The thing is, when you take out the humorous dialog, this is still a pretty accurate representation of the story.  God told Abraham, “Go kill your son.”  Abraham was all ready to follow through with it, and then God said, “Good job.  You proved that you’ll obey me even when it offends your conscience to do so.  I’ll reward you by not making you kill your son.”

That’s pretty appalling to me.  What moral lesson am I supposed to learn from this story?  I really don’t get it.



4 thoughts on “Abraham’s Test

  1. Do as you’re told.

    Posted by Alex Hardman | November 4, 2010, 2:36 pm
  2. I had a girlfriend who, when she was giving me the breakup speech, compared her decision to do so with this story.

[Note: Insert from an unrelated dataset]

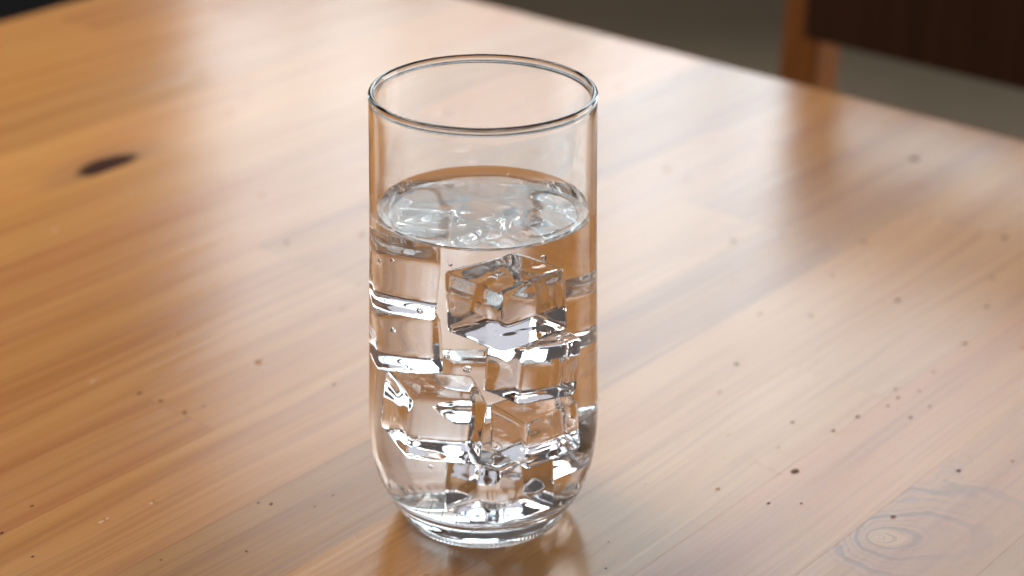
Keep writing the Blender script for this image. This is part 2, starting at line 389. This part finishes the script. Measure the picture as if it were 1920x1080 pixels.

    You have to wonder how many little immoralities like mine this story has produced throughout the ages…

    Posted by J. Quinton | November 4, 2010, 3:32 pm
  3. LMAO I love those guys.

    Posted by Athol Kay: Married Man Sex Life | November 4, 2010, 5:16 pm
  4. If you ask an apologist, they claim that it’s a metaphor for the Jewish rejection of human sacrifice,which was practiced by other contemporary cultures. And, unusually, the apologists have a point; I believe that it’s highly plausible to read the story that way, especially given the origins of the early books of the Old Testament in the era when the tribesmen who would eventually become what we think of as the Jewish people were captives in Babylon. However, it is implausible to read Abraham and Isaac SOLELY as a story about the rejection of human sacrifice, because it is clearly ALSO a lesson about absolute obedience to the will of Yahweh, a lesson that gets repeated in many different forms throughout the Old Testament. And that lesson is perhaps the most morally appalling individual bit of a book that contains many, many evil ideas.